SET TASK: Copy out each line exactly as it appears.

'''

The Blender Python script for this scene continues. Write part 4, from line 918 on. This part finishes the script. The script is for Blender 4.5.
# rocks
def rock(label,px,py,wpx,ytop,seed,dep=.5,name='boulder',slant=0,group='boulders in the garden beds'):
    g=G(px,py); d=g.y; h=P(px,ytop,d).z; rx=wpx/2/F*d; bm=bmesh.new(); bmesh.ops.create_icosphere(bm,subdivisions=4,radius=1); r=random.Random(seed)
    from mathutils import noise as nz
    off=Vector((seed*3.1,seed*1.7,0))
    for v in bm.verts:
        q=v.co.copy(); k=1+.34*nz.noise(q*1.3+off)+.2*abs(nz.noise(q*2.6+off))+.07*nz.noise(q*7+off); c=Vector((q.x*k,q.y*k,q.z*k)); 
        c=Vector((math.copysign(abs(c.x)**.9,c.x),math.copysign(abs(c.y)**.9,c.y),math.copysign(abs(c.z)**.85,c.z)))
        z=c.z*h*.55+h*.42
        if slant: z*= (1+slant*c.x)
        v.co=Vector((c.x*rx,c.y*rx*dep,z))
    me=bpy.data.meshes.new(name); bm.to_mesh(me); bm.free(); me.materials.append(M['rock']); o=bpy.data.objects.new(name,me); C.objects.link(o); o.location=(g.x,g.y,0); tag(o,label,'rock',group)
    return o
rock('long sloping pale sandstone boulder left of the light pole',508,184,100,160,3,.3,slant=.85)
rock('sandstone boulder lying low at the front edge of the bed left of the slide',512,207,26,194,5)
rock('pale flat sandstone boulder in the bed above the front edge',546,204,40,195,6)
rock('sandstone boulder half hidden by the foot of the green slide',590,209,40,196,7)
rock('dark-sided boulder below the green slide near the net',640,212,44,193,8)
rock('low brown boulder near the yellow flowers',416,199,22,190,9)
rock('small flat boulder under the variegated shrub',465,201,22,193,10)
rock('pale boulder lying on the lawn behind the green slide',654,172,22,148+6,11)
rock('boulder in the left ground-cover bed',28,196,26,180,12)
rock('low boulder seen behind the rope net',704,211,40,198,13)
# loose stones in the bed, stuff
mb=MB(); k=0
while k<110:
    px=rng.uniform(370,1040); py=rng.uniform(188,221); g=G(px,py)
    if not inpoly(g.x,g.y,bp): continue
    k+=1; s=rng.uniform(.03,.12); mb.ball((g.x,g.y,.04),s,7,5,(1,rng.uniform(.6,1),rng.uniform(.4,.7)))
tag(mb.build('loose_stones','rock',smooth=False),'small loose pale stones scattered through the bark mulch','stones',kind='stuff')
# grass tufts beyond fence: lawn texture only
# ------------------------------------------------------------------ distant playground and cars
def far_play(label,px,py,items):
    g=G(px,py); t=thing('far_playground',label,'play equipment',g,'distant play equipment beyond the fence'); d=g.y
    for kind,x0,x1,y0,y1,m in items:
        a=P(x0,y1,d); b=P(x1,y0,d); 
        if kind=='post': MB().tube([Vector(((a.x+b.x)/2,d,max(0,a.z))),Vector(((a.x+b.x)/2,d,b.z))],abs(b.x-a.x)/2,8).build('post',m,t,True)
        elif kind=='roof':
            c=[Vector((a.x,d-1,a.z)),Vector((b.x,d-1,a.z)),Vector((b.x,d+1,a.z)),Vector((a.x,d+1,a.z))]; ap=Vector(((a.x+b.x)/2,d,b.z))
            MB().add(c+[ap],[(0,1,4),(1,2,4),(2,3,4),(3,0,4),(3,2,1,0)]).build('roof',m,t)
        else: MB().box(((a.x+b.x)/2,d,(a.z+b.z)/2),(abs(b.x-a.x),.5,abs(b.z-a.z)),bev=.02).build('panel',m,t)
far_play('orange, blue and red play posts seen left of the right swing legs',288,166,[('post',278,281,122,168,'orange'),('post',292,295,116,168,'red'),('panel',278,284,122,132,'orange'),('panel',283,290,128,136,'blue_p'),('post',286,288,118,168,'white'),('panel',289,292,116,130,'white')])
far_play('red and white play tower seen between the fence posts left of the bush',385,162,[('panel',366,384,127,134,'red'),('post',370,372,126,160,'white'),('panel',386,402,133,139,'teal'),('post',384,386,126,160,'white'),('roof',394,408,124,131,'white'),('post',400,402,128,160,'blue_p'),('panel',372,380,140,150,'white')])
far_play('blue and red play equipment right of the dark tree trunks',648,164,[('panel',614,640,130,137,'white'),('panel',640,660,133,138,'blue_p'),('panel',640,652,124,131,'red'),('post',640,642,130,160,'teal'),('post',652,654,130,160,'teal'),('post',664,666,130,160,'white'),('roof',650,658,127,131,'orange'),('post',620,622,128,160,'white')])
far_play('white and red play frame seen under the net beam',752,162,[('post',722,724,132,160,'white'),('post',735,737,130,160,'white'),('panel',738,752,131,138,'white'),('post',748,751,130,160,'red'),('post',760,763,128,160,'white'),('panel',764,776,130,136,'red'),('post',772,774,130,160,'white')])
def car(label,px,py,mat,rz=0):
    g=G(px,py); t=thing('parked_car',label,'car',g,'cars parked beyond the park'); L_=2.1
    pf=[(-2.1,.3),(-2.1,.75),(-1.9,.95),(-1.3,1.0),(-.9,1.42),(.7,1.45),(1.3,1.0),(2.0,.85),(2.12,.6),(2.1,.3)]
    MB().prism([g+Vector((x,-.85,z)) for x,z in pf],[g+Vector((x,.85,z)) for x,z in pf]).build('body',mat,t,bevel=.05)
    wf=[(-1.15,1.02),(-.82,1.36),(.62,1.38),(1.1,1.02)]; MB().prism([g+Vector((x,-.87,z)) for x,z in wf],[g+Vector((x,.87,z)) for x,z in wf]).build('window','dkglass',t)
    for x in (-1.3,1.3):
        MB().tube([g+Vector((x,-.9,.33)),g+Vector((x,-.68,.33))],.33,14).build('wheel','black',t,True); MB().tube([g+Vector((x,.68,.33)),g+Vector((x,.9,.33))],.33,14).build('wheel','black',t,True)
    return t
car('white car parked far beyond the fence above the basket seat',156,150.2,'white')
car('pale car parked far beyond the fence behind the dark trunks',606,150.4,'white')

'''

CORRECT RESULT:
The Blender Python script for this scene continues. Write part 4, from line 918 on. This part finishes the script. The script is for Blender 4.5.
# rocks
def rock(label,px,py,wpx,ytop,seed,dep=.5,name='boulder',slant=0,group='boulders in the garden beds'):
    g=G(px,py); d=g.y; h=P(px,ytop,d).z; rx=wpx/2/F*d; bm=bmesh.new(); bmesh.ops.create_icosphere(bm,subdivisions=4,radius=1); r=random.Random(seed)
    from mathutils import noise as nz
    off=Vector((seed*3.1,seed*1.7,0))
    for v in bm.verts:
        q=v.co.copy(); k=1+.34*nz.noise(q*1.3+off)+.2*abs(nz.noise(q*2.6+off))+.07*nz.noise(q*7+off); c=Vector((q.x*k,q.y*k,q.z*k)); 
        c=Vector((math.copysign(abs(c.x)**.9,c.x),math.copysign(abs(c.y)**.9,c.y),math.copysign(abs(c.z)**.85,c.z)))
        z=c.z*h*.55+h*.42
        if slant: z*= (1+slant*c.x)
        v.co=Vector((c.x*rx,c.y*rx*dep,z))
    me=bpy.data.meshes.new(name); bm.to_mesh(me); bm.free(); me.materials.append(M['rock']); o=bpy.data.objects.new(name,me); C.objects.link(o); o.location=(g.x,g.y,0); tag(o,label,'rock',group)
    return o
rock('long sloping pale sandstone boulder left of the light pole',508,184,100,160,3,.3,slant=.85)
rock('sandstone boulder lying low at the front edge of the bed left of the slide',512,207,26,194,5)
rock('pale flat sandstone boulder in the bed above the front edge',546,204,40,195,6)
rock('sandstone boulder half hidden by the foot of the green slide',590,209,40,196,7)
rock('dark-sided boulder below the green slide near the net',640,212,44,193,8)
rock('low brown boulder near the yellow flowers',416,199,22,190,9)
rock('small flat boulder under the variegated shrub',465,201,22,193,10)
rock('pale boulder lying on the lawn behind the green slide',654,172,22,148+6,11)
rock('boulder in the left ground-cover bed',28,196,26,180,12)
rock('low boulder seen behind the rope net',704,211,40,198,13)
# loose stones in the bed, stuff
mb=MB(); k=0
while k<110:
    px=rng.uniform(370,1040); py=rng.uniform(188,221); g=G(px,py)
    if not inpoly(g.x,g.y,bp): continue
    k+=1; s=rng.uniform(.03,.12); mb.ball((g.x,g.y,.04),s,7,5,(1,rng.uniform(.6,1),rng.uniform(.4,.7)))
tag(mb.build('loose_stones','rock',smooth=False),'small loose pale stones scattered through the bark mulch','stones',kind='stuff')
# grass tufts beyond fence: lawn texture only
# ------------------------------------------------------------------ distant playground and cars
def far_play(label,px,py,items):
    g=G(px,py); t=thing('far_playground',label,'play equipment',g,'distant play equipment beyond the fence'); d=g.y
    for kind,x0,x1,y0,y1,m in items:
        a=P(x0,y1,d); b=P(x1,y0,d); 
        if kind=='post': MB().tube([Vector(((a.x+b.x)/2,d,max(0,a.z))),Vector(((a.x+b.x)/2,d,b.z))],abs(b.x-a.x)/2,8).build('post',m,t,True)
        elif kind=='roof':
            c=[Vector((a.x,d-1,a.z)),Vector((b.x,d-1,a.z)),Vector((b.x,d+1,a.z)),Vector((a.x,d+1,a.z))]; ap=Vector(((a.x+b.x)/2,d,b.z))
            MB().add(c+[ap],[(0,1,4),(1,2,4),(2,3,4),(3,0,4),(3,2,1,0)]).build('roof',m,t)
        else: MB().box(((a.x+b.x)/2,d,(a.z+b.z)/2),(abs(b.x-a.x),.5,abs(b.z-a.z)),bev=.02).build('panel',m,t)
far_play('orange, blue and red play posts seen left of the right swing legs',288,166,[('post',278,281,122,168,'orange'),('post',292,295,116,168,'red'),('panel',278,284,122,132,'orange'),('panel',283,290,128,136,'blue_p'),('post',286,288,118,168,'white'),('panel',289,292,116,130,'white')])
far_play('red and white play tower seen between the fence posts left of the bush',385,162,[('panel',366,384,127,134,'red'),('post',370,372,126,160,'white'),('panel',386,402,133,139,'teal'),('post',384,386,126,160,'white'),('roof',394,408,124,131,'white'),('post',400,402,128,160,'blue_p'),('panel',372,380,140,150,'white')])
far_play('blue and red play equipment right of the dark tree trunks',648,164,[('panel',614,640,130,137,'white'),('panel',640,660,133,138,'blue_p'),('panel',640,652,124,131,'red'),('post',640,642,130,160,'teal'),('post',652,654,130,160,'teal'),('post',664,666,130,160,'white'),('roof',650,658,127,131,'orange'),('post',620,622,128,160,'white')])
far_play('white and red play frame seen under the net beam',752,162,[('post',722,724,132,160,'white'),('post',735,737,130,160,'white'),('panel',738,752,131,138,'white'),('post',748,751,130,160,'red'),('post',760,763,128,160,'white'),('panel',764,776,130,136,'red'),('post',772,774,130,160,'white')])
def car(label,px,py,mat,rz=0):
    g=G(px,py); t=thing('parked_car',label,'car',g,'cars parked beyond the park'); L_=2.1
    pf=[(-2.1,.3),(-2.1,.75),(-1.9,.95),(-1.3,1.0),(-.9,1.42),(.7,1.45),(1.3,1.0),(2.0,.85),(2.12,.6),(2.1,.3)]
    MB().prism([g+Vector((x,-.85,z)) for x,z in pf],[g+Vector((x,.85,z)) for x,z in pf]).build('body',mat,t,bevel=.05)
    wf=[(-1.15,1.02),(-.82,1.36),(.62,1.38),(1.1,1.02)]; MB().prism([g+Vector((x,-.87,z)) for x,z in wf],[g+Vector((x,.87,z)) for x,z in wf]).build('window','dkglass',t)
    for x in (-1.3,1.3):
        MB().tube([g+Vector((x,-.9,.33)),g+Vector((x,-.68,.33))],.33,14).build('wheel','black',t,True); MB().tube([g+Vector((x,.68,.33)),g+Vector((x,.9,.33))],.33,14).build('wheel','black',t,True)
    return t
car('white car parked far beyond the fence above the basket seat',156,150.2,'white')
car('pale car parked far beyond the fence behind the dark trunks',606,150.4,'white')